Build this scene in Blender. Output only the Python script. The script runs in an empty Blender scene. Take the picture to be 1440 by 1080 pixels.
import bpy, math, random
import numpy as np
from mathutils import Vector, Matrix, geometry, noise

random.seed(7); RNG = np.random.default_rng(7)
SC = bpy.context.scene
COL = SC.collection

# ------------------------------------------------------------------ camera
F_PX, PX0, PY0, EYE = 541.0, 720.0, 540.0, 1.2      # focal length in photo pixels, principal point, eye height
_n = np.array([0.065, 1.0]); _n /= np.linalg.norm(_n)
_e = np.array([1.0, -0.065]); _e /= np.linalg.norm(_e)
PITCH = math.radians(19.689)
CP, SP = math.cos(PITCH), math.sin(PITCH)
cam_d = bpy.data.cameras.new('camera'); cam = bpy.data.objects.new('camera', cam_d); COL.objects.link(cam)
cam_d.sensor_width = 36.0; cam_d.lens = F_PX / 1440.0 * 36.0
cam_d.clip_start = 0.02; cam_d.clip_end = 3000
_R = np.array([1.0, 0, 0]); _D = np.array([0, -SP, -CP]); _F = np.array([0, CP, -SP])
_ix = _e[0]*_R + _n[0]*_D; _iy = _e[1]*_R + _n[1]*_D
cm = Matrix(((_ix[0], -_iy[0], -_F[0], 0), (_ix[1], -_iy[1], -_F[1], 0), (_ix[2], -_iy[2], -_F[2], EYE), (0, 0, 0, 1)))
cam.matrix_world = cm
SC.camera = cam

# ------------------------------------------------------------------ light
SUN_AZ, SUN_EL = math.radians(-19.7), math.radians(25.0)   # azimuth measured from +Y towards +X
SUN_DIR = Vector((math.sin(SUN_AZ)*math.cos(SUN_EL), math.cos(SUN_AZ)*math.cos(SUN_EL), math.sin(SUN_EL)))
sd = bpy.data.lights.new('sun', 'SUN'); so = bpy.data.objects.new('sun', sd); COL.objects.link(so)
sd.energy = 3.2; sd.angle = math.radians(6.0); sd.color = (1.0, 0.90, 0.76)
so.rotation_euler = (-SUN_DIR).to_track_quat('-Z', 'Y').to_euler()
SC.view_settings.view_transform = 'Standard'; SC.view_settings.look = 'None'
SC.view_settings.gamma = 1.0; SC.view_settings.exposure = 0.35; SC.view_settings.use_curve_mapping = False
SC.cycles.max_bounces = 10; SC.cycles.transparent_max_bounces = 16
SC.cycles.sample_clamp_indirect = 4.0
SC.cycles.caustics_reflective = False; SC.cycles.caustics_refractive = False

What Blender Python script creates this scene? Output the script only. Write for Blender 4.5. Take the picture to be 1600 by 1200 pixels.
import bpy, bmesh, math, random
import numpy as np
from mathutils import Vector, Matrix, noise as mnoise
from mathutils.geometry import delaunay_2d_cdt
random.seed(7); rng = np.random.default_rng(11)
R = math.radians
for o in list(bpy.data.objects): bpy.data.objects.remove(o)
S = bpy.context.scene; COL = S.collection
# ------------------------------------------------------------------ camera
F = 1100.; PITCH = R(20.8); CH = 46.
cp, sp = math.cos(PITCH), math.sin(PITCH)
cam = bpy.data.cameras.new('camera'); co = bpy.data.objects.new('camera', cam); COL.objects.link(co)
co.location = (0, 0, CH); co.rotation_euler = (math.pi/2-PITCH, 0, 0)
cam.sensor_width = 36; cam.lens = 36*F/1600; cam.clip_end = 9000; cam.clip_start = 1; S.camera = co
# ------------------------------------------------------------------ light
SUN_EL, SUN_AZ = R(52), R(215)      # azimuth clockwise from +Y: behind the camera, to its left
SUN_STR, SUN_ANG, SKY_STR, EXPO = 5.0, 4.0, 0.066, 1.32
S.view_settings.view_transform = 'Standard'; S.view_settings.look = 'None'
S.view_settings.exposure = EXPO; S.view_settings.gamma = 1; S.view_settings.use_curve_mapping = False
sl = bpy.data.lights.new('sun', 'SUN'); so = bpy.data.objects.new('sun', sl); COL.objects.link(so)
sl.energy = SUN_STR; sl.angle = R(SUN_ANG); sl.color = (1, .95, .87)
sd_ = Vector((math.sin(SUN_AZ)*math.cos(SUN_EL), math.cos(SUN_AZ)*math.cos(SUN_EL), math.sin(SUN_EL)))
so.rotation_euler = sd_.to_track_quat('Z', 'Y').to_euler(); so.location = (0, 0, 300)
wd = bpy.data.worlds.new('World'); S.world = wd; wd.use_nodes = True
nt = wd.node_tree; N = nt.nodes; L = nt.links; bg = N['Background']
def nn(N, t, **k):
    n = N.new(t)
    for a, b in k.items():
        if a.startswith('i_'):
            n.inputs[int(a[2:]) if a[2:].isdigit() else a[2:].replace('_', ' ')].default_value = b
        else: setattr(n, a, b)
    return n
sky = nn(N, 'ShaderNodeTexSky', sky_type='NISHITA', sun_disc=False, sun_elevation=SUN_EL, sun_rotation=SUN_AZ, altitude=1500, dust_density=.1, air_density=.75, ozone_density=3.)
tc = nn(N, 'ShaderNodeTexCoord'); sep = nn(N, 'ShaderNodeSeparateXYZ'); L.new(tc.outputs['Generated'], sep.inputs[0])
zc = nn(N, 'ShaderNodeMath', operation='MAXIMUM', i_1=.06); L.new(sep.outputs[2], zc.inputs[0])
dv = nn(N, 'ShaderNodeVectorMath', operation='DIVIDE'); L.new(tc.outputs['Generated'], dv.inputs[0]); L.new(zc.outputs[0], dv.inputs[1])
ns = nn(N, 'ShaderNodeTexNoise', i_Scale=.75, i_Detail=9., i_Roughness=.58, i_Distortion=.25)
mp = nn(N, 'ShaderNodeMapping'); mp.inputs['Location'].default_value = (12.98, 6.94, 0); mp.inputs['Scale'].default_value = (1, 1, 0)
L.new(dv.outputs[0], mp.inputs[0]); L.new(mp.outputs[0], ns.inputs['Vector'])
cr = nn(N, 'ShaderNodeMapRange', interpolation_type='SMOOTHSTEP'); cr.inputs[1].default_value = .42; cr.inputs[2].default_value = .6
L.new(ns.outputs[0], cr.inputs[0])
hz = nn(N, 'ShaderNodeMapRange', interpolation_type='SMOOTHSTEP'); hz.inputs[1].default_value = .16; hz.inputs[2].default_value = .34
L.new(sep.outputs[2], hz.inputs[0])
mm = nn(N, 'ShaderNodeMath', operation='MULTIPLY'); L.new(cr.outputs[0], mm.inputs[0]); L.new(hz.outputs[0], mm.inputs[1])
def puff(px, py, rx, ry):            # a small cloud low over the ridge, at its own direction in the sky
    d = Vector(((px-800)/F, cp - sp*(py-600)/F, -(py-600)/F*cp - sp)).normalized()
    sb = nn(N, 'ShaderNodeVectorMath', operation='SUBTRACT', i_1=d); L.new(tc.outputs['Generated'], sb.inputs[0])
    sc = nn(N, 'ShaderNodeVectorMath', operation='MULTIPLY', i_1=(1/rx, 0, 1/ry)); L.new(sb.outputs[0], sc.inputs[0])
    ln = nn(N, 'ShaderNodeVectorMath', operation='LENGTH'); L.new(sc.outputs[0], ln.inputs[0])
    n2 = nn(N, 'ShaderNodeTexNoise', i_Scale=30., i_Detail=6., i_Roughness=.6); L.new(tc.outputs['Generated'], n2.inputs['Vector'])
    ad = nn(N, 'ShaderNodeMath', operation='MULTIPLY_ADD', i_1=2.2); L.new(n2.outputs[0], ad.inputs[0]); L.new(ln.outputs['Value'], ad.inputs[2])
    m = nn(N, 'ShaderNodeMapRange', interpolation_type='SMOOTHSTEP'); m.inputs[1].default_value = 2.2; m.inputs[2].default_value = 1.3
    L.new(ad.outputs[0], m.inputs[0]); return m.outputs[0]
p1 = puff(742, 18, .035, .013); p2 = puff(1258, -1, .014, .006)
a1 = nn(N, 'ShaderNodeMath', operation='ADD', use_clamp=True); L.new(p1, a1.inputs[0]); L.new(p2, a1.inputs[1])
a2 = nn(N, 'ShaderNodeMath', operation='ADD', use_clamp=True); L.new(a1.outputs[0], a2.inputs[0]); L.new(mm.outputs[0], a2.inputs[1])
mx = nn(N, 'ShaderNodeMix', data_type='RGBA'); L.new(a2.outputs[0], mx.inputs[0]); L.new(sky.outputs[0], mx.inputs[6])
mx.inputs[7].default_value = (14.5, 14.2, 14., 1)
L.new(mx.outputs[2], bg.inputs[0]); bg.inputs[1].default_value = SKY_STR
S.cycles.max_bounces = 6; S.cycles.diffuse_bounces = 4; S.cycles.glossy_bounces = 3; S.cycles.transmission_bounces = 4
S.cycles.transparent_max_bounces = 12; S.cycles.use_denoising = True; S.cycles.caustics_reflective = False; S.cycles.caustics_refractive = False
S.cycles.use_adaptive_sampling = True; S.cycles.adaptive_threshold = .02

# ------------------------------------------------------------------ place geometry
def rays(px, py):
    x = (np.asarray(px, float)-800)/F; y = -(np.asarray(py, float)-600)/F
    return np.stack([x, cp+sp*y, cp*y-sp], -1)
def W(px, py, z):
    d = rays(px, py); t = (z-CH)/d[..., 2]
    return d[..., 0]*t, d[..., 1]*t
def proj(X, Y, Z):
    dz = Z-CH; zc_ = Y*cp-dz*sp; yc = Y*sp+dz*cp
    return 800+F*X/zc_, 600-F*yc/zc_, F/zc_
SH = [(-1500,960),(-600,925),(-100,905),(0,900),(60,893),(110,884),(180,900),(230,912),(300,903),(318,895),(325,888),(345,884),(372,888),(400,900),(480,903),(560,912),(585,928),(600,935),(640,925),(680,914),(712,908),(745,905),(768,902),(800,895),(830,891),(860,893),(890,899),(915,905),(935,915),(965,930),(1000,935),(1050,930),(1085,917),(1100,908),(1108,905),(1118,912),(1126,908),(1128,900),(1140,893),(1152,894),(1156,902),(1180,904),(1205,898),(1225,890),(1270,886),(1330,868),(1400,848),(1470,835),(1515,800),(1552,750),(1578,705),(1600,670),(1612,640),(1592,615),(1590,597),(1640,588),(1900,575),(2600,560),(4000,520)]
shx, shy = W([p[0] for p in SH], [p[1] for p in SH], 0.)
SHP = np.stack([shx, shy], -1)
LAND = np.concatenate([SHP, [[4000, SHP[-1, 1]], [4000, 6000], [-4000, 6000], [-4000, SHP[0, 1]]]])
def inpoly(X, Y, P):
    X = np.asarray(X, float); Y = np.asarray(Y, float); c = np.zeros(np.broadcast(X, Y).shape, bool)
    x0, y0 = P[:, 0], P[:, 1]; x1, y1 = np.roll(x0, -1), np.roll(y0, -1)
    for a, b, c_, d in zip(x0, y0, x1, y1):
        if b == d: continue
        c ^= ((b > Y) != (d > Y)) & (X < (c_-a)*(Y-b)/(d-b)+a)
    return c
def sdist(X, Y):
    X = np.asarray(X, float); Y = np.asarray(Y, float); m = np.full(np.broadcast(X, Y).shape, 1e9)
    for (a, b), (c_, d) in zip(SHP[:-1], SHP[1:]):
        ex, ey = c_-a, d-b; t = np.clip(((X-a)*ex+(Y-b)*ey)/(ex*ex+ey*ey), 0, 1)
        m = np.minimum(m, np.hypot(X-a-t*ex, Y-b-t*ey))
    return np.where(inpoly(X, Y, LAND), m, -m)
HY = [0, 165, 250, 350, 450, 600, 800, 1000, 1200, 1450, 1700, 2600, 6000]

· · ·

Each line from the start of the listing above through the line containing "COL = SC.collection" should be copied exactly, please, with no other lines added.

# [ANSWER TO THIS PROBLEM]
Build this scene in Blender. Output only the Python script. The script runs in an empty Blender scene. Take the picture to be 1440 by 1080 pixels.
import bpy, math, random
import numpy as np
from mathutils import Vector, Matrix, geometry, noise

random.seed(7); RNG = np.random.default_rng(7)
SC = bpy.context.scene
COL = SC.collection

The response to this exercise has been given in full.